There might be some leftover popcorn from the night before — Friday was “popcorn night.” Our mom made a huge batch of it and laid out a blanket on the living room floor and we were allowed that one night to stay up late and watch TV to our heart’s content.
Saturday was too good of a day to waste lying in bed. My brother and I would rise early and start the day off with watching old Laurel and Hardy short subject comedies on one of the local channels.
Stan Laurel and Oliver Hardy were a Hollywood comedy team with few equals. They began in the silent era, though much of their comic genius was physical, when the “talkies” came the team’s vocal skills and language — just as illogical as their pratfalls — made them flourish all the stronger.
Their boss, movie mogul Hal Roach, became a multimillionaire on the talents of Stan and Ollie. They should have died millionaires themselves, but they didn’t. They died financially strapped and far from the limelight.
Oliver Hardy (the portly one for the uninitiated) suffered all the physical calamities that came with obesity. A serious gambling habit, a couple of marriages, and overall fiscal mismanagement left a chronically ill Ollie living in a tiny track home in the San Fernando Valley in the 1950s.
Stan, the skinny one, fared even more poorly, at least financially. In 1937, Stan Laurel earned $135,000 for his comedic services.
For some perspective, in 1937 the average cost of a home was $4,100, the average yearly wage was $1,800, a gallon of gas was 10 cents and a year at Harvard would set you back $420. I don’t think $420 could get you out of the Harvard bookstore with more than two books under your arm today.
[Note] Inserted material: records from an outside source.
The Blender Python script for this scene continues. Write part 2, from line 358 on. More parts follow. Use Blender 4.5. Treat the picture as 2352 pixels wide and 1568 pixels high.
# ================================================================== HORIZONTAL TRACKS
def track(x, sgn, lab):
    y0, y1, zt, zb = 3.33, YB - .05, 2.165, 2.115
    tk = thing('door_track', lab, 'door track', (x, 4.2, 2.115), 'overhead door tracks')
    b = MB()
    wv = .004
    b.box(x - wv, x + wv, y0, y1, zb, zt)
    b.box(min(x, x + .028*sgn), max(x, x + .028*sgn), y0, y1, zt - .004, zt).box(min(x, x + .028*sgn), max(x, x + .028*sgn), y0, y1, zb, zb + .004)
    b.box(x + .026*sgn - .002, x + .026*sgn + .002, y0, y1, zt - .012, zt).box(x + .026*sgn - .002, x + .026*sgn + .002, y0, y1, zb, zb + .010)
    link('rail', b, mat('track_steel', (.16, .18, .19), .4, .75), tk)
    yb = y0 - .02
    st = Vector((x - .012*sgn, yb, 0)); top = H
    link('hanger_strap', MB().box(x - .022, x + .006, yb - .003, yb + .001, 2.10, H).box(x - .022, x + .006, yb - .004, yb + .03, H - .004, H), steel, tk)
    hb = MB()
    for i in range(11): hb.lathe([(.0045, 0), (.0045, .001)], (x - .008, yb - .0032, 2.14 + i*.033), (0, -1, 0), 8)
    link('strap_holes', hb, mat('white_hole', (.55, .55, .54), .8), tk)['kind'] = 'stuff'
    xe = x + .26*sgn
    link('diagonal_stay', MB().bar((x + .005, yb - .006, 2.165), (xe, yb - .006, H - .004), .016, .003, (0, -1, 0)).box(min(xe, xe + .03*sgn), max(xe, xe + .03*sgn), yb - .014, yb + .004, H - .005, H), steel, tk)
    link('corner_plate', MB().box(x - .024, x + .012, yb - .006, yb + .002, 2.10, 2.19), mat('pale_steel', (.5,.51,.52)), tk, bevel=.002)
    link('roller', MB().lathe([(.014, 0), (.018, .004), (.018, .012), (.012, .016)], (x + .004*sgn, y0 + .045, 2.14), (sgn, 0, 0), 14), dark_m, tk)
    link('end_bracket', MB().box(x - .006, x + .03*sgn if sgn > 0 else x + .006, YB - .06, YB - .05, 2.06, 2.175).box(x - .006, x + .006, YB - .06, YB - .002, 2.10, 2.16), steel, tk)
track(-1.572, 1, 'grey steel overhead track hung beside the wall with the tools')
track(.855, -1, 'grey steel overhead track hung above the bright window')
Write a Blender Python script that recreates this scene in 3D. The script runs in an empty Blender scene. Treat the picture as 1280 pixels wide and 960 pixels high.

Even though Oliver Hardy was not making the same amount in 1937 as Stan was, he was still bringing home $88,000 in 1937, and that would have bought a lot of houses.
I have a strange, peripheral connection to Stan Laurel. In 1938, he was arrested for drunk driving, going 60 miles an hour on the wrong side of Reseda Boulevard. in the Valley. The LAPD officer who pulled him over happened to be a great uncle of mine. The digital record of the LA Times coverage of Stan’s ensuing trial reads like a Laurel and Hardy script, as Laurel took the stand and chalked the erratic driving and over-indulgence of liquor to “trouble with the wife.”
I used to feel sorry for Stan and Ollie. It was saddening to think they squandered all that fortune. Having recently joined a Laurel and Hardy fan group on Facebook though, my sadness is gone. The reason: The Facebook page is filled with photos of Stan and Ollie, not in the prime of their careers when they were making so much money, but in their twilights.
The most noteworthy common denominator from all these pictures is the joy in their eyes and the smiles on their faces. Granted, they were artists and knew how to play a part, but I find a genuine joyfulness in these photos, despite knowing many of them were taken when physical, economic, and career troubles were at their peak.
One of the last photos taken of the team was after Ollie had a massive stroke. He had lost a tremendous amount of weight. The once jolly fat man was now skeletal. Yet, even in this condition, Ollie seemed infinitely capable of joy.
Stan spent the remainder of his days in a tiny studio apartment in Santa Monica, far removed from his former resplendent residence in Cheviot Hills. He steadfastly corresponded with fans via mail and received famous and not-so-famous visitors. From all accounts he lived in simplicity and gratitude.
When a screenwriter is describing what his character is seeing, the notation POV (“point of view”) is used. Stan Laurel, a comic genius, a man who knew wealth and poverty, had a very insightful POV indeed.
As we close the books on 2021 and fight the folly of worrying what could have or should have been, we could all take a cue from a little man in a bowler hat who played the fool but lived his last years in wisdom.